2008 Cavaliers
The 2008 Drum Corps International Tour was to culminate with the World Championships in the brand new Lucas Oil Stadium in Indianapolis, but construction delays sent the contests down the road to Indiana University's Memorial Stadium, where the weather was picture perfect. No one who was there could ever forget Phantom Regiment's victory margin of 0.025 over the Blue Devils after Regiment had passed the Cavaliers in the Semifinals for the first time all season. In fact, the Semifinals was the first time all season that Cavaliers had placed lower than 2nd place. Regiment's late season surge was all the more remarkable considering that in early July, the corps lost to Santa Clara Vanguard, who finished 7th in Bloomington. In mid-July, Carolina Crown beat the Cadets for the first time in history, and Blue Stars popped into 8th place after not placing in the World Class Finals since 1979. Celebrating the corps' 60th anniversary in 2008, the Cavaliers' third-place "Samurai" production was a show of original music in four movements, composed Richard Saucedo, Jim Casella, and Eric Johnson. The production honored the fearless and rigorously disciplined "Knights of Medieval Japan" and their noble culture of honor, courage and discipline. Exotic scoring in the front ensemble enhanced the ancient Japanese mysticism. Part of this was due to the use of a Chinese Yanquin, an instrument played with bamboo hammers that is somewhat related to an Appalachian hammered dulcimer. The corps' visual program in 2008 featured a return to the type of geometric drill evolutions that were the hallmark of the Cavaliers from the late 1980s through the 1990s. The drill required an impressive display of athleticism that showed off the horn line's intensive physical conditioning program.
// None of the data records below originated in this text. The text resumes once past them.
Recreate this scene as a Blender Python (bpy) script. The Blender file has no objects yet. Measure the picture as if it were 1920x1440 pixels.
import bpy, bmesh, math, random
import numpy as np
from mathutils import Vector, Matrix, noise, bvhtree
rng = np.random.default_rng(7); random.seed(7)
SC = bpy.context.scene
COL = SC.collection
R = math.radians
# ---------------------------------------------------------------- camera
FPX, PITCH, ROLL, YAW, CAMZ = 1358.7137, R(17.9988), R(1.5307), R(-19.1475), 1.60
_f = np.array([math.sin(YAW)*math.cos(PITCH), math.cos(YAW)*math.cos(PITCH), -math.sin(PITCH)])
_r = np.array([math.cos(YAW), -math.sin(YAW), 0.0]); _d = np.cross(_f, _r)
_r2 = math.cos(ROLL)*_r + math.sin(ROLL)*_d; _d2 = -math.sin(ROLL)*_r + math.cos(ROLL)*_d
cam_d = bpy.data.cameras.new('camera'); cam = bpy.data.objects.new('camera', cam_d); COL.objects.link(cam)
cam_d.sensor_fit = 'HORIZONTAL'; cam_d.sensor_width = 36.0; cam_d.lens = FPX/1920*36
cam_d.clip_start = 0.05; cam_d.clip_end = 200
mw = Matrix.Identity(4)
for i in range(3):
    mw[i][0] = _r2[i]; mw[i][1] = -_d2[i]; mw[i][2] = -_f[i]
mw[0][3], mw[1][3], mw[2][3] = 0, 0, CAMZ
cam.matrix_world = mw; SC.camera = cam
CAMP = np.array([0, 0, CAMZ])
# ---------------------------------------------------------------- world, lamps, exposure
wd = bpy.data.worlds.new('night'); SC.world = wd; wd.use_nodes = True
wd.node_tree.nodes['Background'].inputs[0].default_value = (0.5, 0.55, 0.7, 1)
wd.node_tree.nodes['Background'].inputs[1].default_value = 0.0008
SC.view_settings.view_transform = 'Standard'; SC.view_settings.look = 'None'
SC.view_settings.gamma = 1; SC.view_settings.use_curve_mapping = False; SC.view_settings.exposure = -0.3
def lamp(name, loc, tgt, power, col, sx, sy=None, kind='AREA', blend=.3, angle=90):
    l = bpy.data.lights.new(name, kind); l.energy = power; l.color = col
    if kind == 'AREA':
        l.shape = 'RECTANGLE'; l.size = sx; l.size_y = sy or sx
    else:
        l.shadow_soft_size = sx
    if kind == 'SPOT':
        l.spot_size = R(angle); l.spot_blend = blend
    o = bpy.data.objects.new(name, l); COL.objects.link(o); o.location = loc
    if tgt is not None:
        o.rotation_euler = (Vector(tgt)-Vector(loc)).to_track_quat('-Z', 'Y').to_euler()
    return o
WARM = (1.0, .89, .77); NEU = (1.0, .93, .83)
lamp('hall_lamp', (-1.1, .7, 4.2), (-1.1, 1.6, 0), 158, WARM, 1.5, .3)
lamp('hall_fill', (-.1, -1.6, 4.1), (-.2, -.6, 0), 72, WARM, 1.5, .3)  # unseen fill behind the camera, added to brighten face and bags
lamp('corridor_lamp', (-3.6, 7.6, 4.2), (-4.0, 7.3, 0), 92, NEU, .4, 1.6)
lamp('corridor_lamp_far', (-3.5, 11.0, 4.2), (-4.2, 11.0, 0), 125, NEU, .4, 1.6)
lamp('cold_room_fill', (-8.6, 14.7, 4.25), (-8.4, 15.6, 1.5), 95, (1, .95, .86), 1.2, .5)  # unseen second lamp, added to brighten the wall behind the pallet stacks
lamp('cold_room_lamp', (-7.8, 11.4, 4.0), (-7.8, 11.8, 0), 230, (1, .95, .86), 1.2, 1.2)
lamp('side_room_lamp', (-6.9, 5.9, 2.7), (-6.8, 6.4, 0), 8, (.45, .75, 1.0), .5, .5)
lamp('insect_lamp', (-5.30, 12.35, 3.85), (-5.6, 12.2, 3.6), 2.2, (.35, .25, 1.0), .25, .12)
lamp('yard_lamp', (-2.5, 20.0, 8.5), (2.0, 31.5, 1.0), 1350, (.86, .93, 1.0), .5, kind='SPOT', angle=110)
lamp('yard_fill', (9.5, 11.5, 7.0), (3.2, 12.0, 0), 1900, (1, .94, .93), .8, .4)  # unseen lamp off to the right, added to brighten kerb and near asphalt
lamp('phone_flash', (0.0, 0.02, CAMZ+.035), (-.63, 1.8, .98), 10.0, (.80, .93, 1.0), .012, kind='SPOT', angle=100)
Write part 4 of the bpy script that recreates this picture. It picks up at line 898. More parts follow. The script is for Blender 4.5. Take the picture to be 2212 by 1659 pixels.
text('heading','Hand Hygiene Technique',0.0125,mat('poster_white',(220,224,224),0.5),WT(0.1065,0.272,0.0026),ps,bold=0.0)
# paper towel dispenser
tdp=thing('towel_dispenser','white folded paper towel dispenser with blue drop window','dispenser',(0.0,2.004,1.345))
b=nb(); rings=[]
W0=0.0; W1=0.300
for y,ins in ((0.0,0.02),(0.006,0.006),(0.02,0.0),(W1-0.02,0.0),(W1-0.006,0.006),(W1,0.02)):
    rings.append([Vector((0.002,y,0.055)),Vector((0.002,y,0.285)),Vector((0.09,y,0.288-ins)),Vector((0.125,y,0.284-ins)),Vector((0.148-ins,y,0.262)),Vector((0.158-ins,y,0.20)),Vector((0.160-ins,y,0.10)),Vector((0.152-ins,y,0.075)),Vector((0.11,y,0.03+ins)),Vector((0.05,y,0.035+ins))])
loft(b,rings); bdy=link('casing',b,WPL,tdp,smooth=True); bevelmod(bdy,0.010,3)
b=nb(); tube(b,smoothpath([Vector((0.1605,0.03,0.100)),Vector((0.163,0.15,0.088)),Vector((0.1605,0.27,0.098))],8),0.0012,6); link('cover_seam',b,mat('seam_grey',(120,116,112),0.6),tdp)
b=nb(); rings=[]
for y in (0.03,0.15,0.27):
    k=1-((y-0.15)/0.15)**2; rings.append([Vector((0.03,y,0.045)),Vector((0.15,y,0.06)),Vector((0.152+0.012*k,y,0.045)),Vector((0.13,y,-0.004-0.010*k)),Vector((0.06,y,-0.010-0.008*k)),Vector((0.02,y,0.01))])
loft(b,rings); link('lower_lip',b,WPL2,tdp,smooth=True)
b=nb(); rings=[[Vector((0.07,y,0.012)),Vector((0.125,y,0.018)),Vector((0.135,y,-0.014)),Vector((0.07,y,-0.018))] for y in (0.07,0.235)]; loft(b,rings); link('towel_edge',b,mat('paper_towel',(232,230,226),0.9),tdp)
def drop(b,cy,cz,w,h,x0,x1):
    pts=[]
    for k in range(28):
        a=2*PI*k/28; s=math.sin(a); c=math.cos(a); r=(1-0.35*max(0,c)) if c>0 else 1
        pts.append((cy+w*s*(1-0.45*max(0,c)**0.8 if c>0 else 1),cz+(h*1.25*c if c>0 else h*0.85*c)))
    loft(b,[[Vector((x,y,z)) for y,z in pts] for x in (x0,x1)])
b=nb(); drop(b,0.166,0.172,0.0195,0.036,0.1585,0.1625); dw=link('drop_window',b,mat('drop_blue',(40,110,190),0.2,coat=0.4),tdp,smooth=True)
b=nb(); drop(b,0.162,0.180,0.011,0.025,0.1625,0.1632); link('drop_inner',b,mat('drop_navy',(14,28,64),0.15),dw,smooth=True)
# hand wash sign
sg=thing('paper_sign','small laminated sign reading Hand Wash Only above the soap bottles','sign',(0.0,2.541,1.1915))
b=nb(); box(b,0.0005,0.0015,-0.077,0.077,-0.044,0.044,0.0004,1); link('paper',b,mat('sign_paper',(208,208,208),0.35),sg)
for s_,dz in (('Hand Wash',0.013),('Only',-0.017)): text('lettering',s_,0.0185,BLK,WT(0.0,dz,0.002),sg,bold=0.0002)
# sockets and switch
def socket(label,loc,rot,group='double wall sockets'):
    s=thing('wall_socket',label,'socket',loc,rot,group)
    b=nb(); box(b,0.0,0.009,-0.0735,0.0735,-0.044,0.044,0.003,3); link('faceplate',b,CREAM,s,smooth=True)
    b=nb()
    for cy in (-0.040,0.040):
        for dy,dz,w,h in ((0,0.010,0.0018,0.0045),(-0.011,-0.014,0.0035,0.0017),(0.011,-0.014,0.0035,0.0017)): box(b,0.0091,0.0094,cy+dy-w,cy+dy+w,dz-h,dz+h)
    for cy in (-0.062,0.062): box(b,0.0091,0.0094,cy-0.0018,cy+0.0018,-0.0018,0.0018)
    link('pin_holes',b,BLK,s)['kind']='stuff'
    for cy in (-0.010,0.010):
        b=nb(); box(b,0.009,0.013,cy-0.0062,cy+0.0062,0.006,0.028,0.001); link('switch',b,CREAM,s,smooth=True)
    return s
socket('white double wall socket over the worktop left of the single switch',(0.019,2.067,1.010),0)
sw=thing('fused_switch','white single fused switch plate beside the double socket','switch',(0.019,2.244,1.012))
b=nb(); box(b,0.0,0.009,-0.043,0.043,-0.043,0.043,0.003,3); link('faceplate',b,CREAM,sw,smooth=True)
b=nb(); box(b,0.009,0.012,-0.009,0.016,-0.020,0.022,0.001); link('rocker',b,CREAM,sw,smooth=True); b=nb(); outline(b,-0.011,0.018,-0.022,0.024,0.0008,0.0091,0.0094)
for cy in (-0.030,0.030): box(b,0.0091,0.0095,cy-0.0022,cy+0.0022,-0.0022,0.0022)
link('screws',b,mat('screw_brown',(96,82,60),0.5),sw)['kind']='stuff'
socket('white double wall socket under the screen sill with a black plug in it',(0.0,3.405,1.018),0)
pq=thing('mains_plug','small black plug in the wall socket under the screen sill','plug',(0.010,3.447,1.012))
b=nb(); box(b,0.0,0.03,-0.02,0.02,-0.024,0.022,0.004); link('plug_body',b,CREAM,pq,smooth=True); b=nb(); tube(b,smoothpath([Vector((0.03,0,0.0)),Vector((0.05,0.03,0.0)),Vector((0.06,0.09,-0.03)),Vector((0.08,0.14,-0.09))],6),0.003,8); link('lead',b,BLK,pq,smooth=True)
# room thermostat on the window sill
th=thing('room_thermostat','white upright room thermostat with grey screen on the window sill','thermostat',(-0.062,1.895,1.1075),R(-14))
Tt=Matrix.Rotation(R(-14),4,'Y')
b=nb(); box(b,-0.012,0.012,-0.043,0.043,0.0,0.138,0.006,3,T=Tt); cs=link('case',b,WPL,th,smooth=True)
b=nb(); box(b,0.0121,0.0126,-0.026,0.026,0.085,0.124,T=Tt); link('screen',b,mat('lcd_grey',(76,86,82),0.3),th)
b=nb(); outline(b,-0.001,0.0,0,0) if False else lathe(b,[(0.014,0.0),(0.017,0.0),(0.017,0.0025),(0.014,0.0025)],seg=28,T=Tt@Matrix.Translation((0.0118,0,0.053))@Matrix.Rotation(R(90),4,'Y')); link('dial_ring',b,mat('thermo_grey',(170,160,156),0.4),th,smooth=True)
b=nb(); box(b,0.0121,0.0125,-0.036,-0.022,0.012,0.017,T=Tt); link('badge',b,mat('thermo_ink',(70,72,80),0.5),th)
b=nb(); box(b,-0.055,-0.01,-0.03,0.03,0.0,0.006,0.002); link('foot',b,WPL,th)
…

"Samurai" commenced with "Bushido: The Way of the Warrior," about the code of conduct governing a life wracked with intense violence, but tempered by wisdom and serenity. The Japanese word is a modern creation for what is comparable to chivalry, the European word describing a combination of characteristics such as gallantry, loyalty and an undying eagerness to protect those who couldn't protect themselves. The color guard members were dressed in stylized samurai costumes with ceremonial "rising sun" headbands. The rhythmic beating of a large Japanese taiko drum and assorted wooden sound effects backed the opening horn solo, followed by a loud fanfare that visually featured two samurai masters battling each other with swords. The victor appeared to decapitate the loser as long red banners were tossed into the air, unmistakable in their representation. Ceremonial taiko drums in the front ensemble played a recurring role throughout the piece. "Ronin: Masterless Samurai" demonstrated the intense loneliness of those who either had to live in isolation after the loss of their master, or who had the misfortune of falling out of their master's favor. The samurai code meant that those samurai who found themselves without a master had to commit ritual suicide called seppuku. If a samurai chose not to end his life in such a manner, he was ostracized by the other samurai and considered an outcast. The piece started with a slide whistle creating an Oriental flute effect and unusual brass techniques that further contributed to the ethereal exoticism. Brass players used their lips to bend the pitch of certain notes, intentionally creating sounds that normally would be considered out-of-tune. The work was intense, but full of angst. Toward the end, two lines of horn players wove in and out of each other after being displaced by a moving circle of tubas, amidst a return of the slide whistle, the wooden pit sounds and a series of pings from small gongs. "Ken-jutsu: The Art of the Sword" was a military art form known for its impressive movements and strategies designed to overwhelm one's opponents. In contemporary parlance, this is typically referred to as "kendo, the way of the sword" which is practiced with swords of bamboo. The word "art" referred to the technique the samurai used in practicing their swordsmanship.

2008 Cavaliers
This movement opened with the famous Cavaliers' squiggling "dragon" maneuver performed in 1986 and 1987, an homage from drill writer Michael Gaines to his teacher, the late Steve Brubaker. The color guard utilized long poles as if training for battle. Half the horn line members knelt down as the other half leapt over their backs. Throughout, the drums pulsated vigorously. "Fumeiyo yori shi wo: Death Before Dishonor" was the duty of all Samurai who committed a dishonorable act, demonstrated cowardice in battle or contributed to losing a battle or a castle fortress. A more literal interpretation is, "rather than dishonor, death." This was where seppuku was more often witnessed, and it was not a pleasant way to die, involving a ritual disembowelment. Sometimes, another samurai was charged with decapitating the samurai who had just committed the act, so that the act would somehow be more "humane," as the period of suffering was shortened. During the mournful opening, the horn line formed the Japanese kanji character for "samurai." The piece became increasingly faster and more frenetic, sections of the horn drill pushing into other sections as if a chain reaction. A zigzagging return of the horn jump-over was added late in the season, this time with two lines that jumped over two other lines. It was a dizzying display of athleticism that is almost too complex to comprehend without repeated viewing. The samurai master that slew the other master in the opener returned to slay a mellophone player. In slow motion, the horn line member bent backward until his hat touched the ground, while the sword passed over him. He then bounded to his feet and slew the master with his horn, brushing off his shoulder as if his act of flexibility and his rebound was no big deal. Samurais, after all, must maintain a demeanor of coolness at all times.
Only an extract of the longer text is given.